[Haskell] A puzzle and an annoying feature

Paul Govereau govereau at eecs.harvard.edu
Wed Nov 24 18:38:47 EST 2004


This is a great example, thanks for posting it. However, I feel like
the real problem in this example is the lexically-scoped type
variables declared with your function f.

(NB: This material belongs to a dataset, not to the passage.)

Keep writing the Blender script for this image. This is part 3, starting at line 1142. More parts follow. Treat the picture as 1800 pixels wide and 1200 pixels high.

I am always surprised by the
effects that lexically-scoped type variables can have on top-level
declarations.

Consider another example:

  f :: a -> a
  f = \x -> x

Of course, f has type (forall a. a -> a).
However, if we add another declaration g with lexically-scoped type
variable a:

  g :: a -> a = \x -> 1

Then, suddenly, f has type Integer -> Integer
If g is defined as:

  g :: a -> a = \x -> (1::Int)

Then, f has type Int -> Int.
If g is defined as:

  g :: a -> Int = \x -> 1

Then, f has type () -> ()

Personally, I would not mind if lexically-scoped type variables on
top-level declarations were disallowed; or at least treated as
"normal" top-level type annotations.

  --Paul

On Nov 24, Lennart Augustsson wrote:
> Here is a small puzzle.
> 
> -- The following generates a type error:
> f :: Char -> Char
> f c =
>     let x = g c
>     in  h x
> 
> -- But this definition does not:
> f :: Char -> Char
> f c =
>     let x :: Bool
> 	x = g c
>     in  h x
> 
> Furthermore, replacing Bool by any other type in the
> latter definition will always give a type error.